**Set task**.
Calculate how many lines in the following records hold the word "scene", and report that number without comment.

**Data shown**.

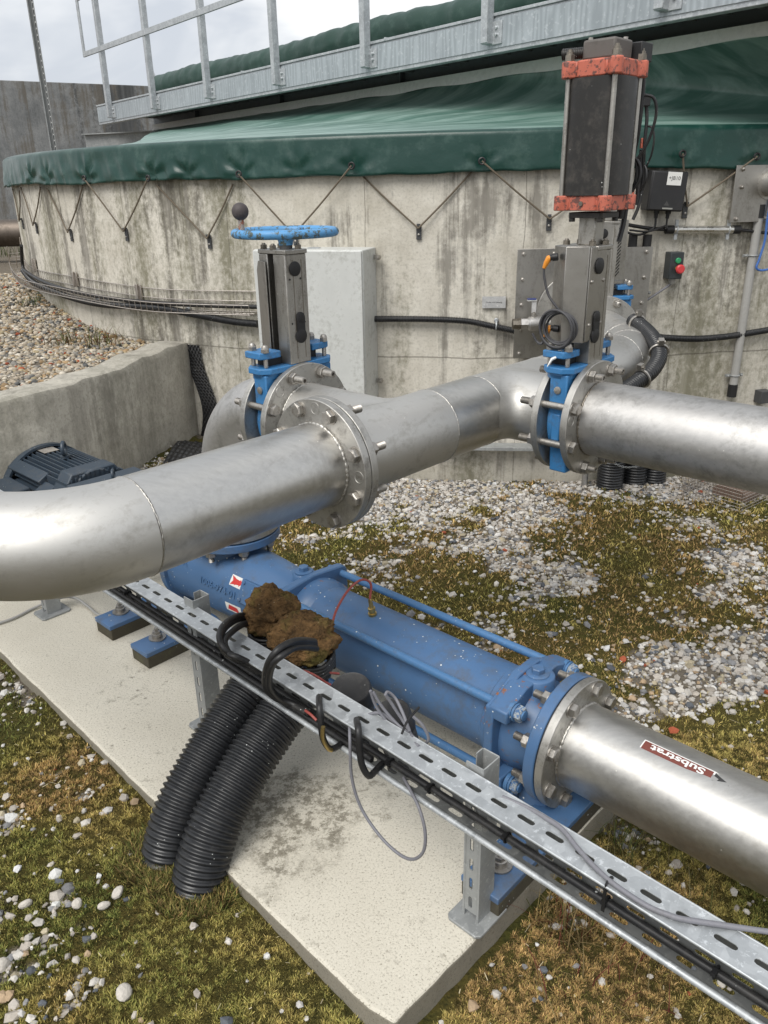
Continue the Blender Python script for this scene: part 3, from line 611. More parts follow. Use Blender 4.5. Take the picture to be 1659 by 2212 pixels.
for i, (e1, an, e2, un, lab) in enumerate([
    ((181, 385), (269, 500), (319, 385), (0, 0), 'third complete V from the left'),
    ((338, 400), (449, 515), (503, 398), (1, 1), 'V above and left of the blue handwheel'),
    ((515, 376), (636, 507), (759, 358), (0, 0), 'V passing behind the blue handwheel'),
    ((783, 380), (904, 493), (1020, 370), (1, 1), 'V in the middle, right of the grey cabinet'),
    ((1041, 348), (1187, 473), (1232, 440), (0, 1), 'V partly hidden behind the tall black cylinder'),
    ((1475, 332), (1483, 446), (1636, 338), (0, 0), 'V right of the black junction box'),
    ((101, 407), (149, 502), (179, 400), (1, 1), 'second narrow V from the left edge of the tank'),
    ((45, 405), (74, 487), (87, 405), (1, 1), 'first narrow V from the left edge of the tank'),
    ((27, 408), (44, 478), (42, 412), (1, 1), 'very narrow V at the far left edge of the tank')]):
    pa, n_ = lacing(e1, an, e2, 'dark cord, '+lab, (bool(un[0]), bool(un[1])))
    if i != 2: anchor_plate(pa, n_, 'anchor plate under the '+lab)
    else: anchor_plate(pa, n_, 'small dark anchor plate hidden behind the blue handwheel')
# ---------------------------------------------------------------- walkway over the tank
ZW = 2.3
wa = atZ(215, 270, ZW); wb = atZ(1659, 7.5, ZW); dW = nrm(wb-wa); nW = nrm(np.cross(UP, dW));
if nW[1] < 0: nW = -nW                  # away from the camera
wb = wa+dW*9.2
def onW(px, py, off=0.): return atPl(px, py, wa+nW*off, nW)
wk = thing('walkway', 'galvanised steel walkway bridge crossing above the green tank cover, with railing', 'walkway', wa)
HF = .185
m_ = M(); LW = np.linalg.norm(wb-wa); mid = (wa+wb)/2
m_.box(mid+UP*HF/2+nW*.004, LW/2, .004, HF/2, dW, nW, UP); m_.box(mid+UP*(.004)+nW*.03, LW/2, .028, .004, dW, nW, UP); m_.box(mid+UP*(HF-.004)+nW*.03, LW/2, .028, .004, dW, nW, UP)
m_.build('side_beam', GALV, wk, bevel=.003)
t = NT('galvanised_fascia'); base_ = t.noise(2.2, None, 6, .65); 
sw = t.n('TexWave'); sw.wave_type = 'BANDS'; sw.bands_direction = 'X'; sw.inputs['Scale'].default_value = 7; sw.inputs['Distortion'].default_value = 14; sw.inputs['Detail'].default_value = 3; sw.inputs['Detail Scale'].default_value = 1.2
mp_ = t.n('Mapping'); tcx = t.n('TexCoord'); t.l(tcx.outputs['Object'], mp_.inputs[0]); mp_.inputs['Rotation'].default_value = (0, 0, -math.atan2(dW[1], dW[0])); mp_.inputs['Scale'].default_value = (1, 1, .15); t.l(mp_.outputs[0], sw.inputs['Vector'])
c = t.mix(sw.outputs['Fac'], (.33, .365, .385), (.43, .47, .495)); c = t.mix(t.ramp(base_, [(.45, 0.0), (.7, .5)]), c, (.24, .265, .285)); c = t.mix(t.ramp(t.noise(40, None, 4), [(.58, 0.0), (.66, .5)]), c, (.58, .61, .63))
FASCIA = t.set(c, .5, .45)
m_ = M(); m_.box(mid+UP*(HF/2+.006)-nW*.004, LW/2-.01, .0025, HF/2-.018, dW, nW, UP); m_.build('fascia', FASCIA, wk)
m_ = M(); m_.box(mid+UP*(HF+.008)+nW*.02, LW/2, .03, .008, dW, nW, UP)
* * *
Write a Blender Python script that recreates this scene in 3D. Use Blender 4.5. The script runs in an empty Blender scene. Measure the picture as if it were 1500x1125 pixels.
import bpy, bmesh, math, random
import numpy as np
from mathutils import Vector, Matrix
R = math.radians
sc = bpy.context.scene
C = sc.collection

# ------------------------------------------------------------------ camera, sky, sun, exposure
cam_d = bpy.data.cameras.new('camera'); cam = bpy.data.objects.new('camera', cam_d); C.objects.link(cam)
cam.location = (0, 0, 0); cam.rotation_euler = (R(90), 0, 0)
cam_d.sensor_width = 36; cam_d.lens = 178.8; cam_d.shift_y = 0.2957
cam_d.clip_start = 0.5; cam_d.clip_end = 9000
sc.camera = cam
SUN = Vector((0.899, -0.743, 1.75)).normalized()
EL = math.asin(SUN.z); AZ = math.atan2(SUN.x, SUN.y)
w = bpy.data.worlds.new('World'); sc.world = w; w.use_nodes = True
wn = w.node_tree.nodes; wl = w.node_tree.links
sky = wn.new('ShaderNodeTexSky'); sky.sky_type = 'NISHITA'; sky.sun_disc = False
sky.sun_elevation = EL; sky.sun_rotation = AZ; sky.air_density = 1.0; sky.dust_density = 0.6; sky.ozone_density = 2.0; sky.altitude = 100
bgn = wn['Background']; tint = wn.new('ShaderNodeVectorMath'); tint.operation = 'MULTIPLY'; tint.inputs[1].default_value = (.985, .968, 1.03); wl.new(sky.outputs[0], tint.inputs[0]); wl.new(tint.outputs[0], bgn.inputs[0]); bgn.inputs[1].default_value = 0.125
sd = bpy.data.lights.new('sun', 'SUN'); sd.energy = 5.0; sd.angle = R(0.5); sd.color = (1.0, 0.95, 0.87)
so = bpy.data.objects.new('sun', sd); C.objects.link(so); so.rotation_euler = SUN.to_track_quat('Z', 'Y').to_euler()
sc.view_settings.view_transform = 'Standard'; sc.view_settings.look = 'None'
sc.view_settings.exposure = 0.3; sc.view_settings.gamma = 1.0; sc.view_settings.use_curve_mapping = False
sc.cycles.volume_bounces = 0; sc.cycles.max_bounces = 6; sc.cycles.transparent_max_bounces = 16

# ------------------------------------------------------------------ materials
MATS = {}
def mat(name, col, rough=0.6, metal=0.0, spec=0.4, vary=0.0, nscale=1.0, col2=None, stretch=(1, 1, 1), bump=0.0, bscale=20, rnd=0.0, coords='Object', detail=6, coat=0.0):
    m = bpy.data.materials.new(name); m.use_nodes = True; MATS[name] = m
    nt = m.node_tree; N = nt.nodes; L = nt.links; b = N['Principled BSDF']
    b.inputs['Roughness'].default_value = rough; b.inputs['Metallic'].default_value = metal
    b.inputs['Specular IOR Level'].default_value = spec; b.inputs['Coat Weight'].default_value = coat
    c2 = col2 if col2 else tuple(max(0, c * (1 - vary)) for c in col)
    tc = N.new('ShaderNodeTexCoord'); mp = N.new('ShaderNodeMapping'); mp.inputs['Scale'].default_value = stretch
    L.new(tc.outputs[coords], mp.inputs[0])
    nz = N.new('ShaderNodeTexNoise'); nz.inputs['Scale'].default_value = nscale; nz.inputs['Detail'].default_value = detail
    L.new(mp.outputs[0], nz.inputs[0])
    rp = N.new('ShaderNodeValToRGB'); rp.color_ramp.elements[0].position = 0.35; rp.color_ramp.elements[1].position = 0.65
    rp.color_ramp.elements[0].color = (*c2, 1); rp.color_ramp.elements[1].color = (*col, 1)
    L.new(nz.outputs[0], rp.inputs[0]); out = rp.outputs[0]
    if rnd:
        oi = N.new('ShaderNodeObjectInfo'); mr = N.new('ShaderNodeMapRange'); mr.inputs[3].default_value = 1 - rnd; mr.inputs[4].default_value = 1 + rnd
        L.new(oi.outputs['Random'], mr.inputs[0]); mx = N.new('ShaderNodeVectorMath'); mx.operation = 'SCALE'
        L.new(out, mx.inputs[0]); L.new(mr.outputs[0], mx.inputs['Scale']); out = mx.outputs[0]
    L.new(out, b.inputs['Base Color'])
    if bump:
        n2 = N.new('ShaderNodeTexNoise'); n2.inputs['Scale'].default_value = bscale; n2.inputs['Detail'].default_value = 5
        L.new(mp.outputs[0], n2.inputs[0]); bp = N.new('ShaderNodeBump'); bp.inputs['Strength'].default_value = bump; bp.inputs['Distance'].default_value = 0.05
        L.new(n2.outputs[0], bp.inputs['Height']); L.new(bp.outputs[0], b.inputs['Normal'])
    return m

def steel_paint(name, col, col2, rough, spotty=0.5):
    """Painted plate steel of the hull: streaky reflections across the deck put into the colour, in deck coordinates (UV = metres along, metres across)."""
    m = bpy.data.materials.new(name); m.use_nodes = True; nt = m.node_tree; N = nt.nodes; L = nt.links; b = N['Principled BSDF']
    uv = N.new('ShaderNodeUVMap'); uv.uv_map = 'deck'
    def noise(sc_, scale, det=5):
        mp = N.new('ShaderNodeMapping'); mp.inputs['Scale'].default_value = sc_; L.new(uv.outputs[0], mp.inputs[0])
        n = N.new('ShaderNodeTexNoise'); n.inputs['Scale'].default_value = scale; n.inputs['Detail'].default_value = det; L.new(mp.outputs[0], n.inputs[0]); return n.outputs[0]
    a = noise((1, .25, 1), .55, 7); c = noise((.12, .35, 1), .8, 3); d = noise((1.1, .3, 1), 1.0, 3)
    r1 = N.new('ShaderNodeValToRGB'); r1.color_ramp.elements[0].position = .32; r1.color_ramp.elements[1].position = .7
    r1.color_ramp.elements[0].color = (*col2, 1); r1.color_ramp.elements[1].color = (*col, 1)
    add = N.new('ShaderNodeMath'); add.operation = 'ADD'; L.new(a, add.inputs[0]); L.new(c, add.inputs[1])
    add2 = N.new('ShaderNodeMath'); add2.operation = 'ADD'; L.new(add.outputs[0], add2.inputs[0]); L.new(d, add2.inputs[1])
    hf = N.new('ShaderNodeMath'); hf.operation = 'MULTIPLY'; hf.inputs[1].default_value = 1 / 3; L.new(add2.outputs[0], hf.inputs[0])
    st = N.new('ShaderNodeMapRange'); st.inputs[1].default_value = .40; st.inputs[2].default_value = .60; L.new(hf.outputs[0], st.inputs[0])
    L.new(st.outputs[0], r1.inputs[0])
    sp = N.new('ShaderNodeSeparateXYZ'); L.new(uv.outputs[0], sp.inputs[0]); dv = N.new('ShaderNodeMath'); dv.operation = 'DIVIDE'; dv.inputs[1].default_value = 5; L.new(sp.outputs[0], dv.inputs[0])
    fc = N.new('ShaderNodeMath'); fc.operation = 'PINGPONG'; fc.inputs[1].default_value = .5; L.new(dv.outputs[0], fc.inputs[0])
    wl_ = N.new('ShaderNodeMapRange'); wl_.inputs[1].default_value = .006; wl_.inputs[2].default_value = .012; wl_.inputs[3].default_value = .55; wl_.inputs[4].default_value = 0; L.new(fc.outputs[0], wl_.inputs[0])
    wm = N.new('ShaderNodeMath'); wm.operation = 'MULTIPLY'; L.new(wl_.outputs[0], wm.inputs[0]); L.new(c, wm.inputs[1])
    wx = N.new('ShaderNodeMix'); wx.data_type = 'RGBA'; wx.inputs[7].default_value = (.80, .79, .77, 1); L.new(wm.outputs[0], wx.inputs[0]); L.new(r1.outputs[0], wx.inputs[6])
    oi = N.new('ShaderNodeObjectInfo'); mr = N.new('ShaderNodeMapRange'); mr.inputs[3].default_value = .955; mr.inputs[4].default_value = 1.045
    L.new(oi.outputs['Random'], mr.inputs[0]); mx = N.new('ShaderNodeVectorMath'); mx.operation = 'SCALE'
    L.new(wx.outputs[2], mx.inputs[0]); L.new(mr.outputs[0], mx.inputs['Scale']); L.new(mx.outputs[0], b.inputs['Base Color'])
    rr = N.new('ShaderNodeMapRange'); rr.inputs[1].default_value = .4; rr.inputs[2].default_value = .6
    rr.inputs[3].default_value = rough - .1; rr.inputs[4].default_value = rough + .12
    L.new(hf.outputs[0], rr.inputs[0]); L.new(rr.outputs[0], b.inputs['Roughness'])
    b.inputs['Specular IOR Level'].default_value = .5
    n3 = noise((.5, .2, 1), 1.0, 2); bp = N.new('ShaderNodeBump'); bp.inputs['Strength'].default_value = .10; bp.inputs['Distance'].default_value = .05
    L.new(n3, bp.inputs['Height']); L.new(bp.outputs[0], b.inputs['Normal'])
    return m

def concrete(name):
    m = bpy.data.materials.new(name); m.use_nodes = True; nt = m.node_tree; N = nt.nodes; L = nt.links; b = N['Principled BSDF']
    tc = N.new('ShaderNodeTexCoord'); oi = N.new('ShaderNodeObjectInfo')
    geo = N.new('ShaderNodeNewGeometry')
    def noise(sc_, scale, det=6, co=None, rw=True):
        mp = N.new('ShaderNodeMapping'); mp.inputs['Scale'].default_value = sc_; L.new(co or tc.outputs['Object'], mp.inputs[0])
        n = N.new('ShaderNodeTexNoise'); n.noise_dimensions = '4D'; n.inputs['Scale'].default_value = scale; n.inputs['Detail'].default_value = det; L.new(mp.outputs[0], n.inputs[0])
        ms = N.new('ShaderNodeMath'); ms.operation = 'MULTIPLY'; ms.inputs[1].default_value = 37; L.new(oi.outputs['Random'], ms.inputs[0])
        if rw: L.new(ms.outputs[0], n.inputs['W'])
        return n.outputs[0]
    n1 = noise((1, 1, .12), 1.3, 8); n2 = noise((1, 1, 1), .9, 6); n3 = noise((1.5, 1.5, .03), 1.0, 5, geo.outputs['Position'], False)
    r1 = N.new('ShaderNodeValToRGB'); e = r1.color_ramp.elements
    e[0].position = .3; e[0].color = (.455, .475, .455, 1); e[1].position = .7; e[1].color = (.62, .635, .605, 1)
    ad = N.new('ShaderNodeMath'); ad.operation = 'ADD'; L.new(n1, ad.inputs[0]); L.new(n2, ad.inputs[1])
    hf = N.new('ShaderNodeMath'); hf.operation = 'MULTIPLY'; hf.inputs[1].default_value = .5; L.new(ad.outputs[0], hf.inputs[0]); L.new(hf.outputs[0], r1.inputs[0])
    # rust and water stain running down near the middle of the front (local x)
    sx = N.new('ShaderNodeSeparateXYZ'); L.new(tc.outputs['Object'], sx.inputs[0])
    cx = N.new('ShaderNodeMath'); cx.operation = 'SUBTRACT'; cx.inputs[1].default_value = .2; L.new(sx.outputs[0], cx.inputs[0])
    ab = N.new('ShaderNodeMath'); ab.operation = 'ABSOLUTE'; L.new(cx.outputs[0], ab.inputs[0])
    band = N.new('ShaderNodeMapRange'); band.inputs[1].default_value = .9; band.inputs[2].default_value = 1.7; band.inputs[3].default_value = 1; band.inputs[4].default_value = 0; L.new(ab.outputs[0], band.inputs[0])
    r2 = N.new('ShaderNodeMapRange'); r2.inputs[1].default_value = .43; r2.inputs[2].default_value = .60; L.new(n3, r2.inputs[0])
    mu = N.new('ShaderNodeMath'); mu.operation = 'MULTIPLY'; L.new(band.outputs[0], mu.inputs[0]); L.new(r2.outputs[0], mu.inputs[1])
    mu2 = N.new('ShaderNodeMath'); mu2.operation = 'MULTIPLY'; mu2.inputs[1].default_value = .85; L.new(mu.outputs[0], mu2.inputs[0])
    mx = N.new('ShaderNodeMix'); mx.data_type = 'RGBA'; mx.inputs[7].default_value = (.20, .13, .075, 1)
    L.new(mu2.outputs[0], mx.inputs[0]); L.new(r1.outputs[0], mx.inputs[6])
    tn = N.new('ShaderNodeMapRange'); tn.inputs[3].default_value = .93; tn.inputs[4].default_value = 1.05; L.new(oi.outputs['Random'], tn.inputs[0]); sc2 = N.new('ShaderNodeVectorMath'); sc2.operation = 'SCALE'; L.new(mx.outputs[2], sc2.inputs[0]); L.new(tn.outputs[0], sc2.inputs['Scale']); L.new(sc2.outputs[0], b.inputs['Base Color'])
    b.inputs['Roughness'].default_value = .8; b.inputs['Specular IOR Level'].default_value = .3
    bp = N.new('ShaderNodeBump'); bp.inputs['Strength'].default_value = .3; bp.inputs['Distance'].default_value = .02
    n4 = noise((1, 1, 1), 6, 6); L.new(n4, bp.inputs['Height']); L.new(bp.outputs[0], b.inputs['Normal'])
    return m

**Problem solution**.
3